# Entries shown
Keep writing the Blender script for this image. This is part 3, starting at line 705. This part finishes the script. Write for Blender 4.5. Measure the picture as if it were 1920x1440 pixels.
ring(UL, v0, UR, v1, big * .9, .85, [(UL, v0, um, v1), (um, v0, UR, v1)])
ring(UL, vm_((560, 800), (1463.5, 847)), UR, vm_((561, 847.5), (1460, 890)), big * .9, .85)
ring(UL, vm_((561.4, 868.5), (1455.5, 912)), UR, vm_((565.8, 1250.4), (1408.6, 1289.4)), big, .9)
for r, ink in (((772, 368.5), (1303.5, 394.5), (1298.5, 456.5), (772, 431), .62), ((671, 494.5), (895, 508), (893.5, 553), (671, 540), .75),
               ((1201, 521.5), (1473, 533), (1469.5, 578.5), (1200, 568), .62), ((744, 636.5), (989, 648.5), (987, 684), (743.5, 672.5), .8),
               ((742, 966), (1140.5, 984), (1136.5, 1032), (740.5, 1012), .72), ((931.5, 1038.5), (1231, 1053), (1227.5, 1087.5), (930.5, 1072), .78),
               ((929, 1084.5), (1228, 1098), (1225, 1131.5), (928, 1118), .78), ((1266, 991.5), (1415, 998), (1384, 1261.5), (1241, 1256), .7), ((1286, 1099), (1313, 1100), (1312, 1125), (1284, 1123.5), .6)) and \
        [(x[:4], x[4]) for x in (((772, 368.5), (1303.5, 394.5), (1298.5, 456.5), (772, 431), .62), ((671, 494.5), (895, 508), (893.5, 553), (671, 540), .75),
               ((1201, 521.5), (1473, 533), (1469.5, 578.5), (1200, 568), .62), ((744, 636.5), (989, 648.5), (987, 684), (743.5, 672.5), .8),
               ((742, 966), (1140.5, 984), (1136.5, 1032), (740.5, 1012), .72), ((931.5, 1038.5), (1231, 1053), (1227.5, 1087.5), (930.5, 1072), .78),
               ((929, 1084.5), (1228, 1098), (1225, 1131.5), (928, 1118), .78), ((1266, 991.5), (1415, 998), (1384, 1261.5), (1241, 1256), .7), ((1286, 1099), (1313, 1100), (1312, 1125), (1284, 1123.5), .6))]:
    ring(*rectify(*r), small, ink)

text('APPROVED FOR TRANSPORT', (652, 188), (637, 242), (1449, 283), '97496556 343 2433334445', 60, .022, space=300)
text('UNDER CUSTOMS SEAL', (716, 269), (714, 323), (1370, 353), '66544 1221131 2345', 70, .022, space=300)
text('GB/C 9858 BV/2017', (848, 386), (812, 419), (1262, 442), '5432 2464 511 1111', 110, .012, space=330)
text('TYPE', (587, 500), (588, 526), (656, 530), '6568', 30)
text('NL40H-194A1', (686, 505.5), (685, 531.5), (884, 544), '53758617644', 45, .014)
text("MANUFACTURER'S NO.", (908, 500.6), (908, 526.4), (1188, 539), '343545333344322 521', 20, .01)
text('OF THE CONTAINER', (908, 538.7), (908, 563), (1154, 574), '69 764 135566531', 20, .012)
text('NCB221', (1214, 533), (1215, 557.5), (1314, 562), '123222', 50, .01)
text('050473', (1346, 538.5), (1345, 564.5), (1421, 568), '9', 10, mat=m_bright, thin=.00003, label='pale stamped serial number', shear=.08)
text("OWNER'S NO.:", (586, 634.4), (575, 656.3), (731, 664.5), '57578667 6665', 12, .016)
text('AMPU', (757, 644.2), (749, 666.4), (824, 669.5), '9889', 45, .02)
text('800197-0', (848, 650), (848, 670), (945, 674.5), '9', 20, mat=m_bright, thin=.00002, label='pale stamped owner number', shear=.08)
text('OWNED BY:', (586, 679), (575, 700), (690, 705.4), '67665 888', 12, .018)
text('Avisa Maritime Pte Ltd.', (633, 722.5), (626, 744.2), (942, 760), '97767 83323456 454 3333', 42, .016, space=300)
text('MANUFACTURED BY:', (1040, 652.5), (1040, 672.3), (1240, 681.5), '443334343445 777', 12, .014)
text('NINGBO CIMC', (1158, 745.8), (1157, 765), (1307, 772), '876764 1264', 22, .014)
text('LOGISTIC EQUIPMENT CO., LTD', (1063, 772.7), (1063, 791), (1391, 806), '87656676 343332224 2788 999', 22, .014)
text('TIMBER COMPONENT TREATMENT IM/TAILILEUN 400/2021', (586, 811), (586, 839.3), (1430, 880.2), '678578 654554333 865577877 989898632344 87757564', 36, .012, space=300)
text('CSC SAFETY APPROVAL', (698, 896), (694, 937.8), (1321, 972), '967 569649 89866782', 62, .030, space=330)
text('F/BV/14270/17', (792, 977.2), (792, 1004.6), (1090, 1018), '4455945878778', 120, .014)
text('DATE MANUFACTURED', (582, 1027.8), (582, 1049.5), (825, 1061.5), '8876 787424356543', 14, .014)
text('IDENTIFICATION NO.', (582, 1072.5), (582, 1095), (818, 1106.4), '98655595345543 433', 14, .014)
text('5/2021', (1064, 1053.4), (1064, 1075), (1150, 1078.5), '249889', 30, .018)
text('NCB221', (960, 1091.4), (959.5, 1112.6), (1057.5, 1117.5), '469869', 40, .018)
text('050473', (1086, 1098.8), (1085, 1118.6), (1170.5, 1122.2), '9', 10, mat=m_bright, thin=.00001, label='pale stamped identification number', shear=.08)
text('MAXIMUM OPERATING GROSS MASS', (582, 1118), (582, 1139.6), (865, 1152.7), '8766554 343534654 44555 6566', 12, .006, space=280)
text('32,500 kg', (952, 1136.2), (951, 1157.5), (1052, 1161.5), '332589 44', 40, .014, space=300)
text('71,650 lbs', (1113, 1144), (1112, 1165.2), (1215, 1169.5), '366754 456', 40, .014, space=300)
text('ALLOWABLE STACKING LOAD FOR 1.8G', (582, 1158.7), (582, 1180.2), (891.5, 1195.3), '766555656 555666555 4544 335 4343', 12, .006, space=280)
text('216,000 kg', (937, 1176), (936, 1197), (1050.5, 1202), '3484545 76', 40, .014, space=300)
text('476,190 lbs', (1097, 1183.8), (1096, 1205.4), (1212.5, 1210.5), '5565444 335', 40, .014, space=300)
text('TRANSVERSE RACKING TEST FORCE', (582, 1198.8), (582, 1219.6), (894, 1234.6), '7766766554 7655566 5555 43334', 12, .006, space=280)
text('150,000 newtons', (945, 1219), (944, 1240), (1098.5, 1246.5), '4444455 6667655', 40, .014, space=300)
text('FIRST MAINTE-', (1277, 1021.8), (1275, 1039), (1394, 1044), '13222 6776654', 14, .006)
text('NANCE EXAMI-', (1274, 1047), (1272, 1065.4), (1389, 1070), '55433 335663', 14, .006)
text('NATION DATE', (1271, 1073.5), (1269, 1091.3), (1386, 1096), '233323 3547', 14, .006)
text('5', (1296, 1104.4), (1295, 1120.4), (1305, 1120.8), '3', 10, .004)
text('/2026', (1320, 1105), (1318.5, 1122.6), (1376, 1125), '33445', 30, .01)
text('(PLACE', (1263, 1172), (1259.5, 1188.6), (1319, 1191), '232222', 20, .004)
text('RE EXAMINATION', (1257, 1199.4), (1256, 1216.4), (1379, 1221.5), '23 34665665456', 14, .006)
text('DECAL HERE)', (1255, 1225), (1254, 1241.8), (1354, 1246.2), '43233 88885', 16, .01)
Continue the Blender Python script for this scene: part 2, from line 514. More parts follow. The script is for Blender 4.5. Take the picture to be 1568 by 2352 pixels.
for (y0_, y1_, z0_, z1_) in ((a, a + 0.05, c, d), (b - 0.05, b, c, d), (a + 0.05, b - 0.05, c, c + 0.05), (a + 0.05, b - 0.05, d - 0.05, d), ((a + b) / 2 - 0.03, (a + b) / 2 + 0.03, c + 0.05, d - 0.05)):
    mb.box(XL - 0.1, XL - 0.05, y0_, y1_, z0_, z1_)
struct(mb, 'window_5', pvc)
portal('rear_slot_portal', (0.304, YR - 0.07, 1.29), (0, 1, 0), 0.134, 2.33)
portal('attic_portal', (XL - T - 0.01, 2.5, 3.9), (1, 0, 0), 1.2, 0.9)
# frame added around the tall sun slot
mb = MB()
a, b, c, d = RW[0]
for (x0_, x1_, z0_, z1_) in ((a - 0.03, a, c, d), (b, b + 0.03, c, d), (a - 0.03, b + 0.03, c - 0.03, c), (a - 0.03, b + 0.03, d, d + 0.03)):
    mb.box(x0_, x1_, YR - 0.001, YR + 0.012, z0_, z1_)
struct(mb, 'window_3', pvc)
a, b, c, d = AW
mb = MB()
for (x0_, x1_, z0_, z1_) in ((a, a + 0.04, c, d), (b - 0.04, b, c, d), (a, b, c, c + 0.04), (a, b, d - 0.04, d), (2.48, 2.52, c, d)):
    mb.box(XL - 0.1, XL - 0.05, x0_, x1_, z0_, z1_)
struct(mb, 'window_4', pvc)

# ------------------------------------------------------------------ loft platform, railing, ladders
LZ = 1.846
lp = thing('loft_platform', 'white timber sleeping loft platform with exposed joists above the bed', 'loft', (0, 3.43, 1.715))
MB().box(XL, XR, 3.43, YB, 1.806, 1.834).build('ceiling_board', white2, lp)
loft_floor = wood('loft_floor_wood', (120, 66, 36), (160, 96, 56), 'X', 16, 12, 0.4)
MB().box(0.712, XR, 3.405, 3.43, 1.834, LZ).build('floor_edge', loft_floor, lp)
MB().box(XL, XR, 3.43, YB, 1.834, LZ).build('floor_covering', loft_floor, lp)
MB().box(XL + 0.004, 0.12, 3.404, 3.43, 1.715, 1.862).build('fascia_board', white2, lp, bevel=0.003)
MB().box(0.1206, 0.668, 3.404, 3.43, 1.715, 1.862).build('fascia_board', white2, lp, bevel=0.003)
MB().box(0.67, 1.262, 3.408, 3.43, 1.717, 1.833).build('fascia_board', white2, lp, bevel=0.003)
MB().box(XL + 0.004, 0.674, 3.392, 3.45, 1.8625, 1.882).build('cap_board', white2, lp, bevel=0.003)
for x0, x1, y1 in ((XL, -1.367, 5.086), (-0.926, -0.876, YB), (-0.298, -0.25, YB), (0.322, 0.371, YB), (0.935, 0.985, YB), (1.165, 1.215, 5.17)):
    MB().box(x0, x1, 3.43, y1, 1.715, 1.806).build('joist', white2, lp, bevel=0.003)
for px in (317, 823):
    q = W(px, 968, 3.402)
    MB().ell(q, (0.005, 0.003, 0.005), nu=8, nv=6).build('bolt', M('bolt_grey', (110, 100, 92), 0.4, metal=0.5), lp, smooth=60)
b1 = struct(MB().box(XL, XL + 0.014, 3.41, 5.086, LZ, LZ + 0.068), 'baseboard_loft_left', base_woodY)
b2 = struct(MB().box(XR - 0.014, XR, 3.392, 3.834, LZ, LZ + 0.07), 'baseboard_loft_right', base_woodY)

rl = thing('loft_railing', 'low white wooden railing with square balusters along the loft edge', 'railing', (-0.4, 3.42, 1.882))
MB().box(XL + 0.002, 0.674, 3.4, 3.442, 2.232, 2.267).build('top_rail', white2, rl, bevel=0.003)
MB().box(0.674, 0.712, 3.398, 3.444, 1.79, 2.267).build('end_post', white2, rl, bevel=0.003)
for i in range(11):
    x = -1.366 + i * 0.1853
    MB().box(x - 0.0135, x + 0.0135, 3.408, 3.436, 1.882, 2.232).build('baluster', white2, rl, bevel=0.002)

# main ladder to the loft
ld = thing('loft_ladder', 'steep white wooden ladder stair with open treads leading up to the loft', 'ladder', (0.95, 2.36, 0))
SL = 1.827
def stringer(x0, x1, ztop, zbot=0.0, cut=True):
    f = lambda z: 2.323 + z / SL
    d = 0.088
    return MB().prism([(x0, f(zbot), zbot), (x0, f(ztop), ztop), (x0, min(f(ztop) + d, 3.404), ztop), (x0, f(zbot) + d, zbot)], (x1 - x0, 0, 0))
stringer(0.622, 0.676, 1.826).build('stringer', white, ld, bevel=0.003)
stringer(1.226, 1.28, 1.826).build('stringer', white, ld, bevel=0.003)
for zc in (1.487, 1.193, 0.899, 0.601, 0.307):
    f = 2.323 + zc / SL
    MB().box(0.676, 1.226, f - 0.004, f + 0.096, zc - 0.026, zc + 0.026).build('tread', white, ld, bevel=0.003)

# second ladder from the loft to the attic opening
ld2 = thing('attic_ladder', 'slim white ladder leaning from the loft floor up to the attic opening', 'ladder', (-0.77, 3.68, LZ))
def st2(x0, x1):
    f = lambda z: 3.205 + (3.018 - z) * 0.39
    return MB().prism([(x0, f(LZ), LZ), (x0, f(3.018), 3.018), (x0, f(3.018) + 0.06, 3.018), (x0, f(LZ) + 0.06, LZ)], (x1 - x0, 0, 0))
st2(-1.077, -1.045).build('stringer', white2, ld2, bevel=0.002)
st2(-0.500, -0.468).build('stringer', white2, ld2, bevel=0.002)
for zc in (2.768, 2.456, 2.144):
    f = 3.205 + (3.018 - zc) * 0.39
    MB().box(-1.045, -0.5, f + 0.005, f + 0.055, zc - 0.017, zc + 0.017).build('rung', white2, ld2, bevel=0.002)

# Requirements
Only the lines from the start of the data to the line holding "ring(*rectify(*r), small, ink)" are wanted; return them exactly, both ends included.

# Output below
Keep writing the Blender script for this image. This is part 3, starting at line 705. This part finishes the script. Write for Blender 4.5. Measure the picture as if it were 1920x1440 pixels.
ring(UL, v0, UR, v1, big * .9, .85, [(UL, v0, um, v1), (um, v0, UR, v1)])
ring(UL, vm_((560, 800), (1463.5, 847)), UR, vm_((561, 847.5), (1460, 890)), big * .9, .85)
ring(UL, vm_((561.4, 868.5), (1455.5, 912)), UR, vm_((565.8, 1250.4), (1408.6, 1289.4)), big, .9)
for r, ink in (((772, 368.5), (1303.5, 394.5), (1298.5, 456.5), (772, 431), .62), ((671, 494.5), (895, 508), (893.5, 553), (671, 540), .75),
               ((1201, 521.5), (1473, 533), (1469.5, 578.5), (1200, 568), .62), ((744, 636.5), (989, 648.5), (987, 684), (743.5, 672.5), .8),
               ((742, 966), (1140.5, 984), (1136.5, 1032), (740.5, 1012), .72), ((931.5, 1038.5), (1231, 1053), (1227.5, 1087.5), (930.5, 1072), .78),
               ((929, 1084.5), (1228, 1098), (1225, 1131.5), (928, 1118), .78), ((1266, 991.5), (1415, 998), (1384, 1261.5), (1241, 1256), .7), ((1286, 1099), (1313, 1100), (1312, 1125), (1284, 1123.5), .6)) and \
        [(x[:4], x[4]) for x in (((772, 368.5), (1303.5, 394.5), (1298.5, 456.5), (772, 431), .62), ((671, 494.5), (895, 508), (893.5, 553), (671, 540), .75),
               ((1201, 521.5), (1473, 533), (1469.5, 578.5), (1200, 568), .62), ((744, 636.5), (989, 648.5), (987, 684), (743.5, 672.5), .8),
               ((742, 966), (1140.5, 984), (1136.5, 1032), (740.5, 1012), .72), ((931.5, 1038.5), (1231, 1053), (1227.5, 1087.5), (930.5, 1072), .78),
               ((929, 1084.5), (1228, 1098), (1225, 1131.5), (928, 1118), .78), ((1266, 991.5), (1415, 998), (1384, 1261.5), (1241, 1256), .7), ((1286, 1099), (1313, 1100), (1312, 1125), (1284, 1123.5), .6))]:
    ring(*rectify(*r), small, ink)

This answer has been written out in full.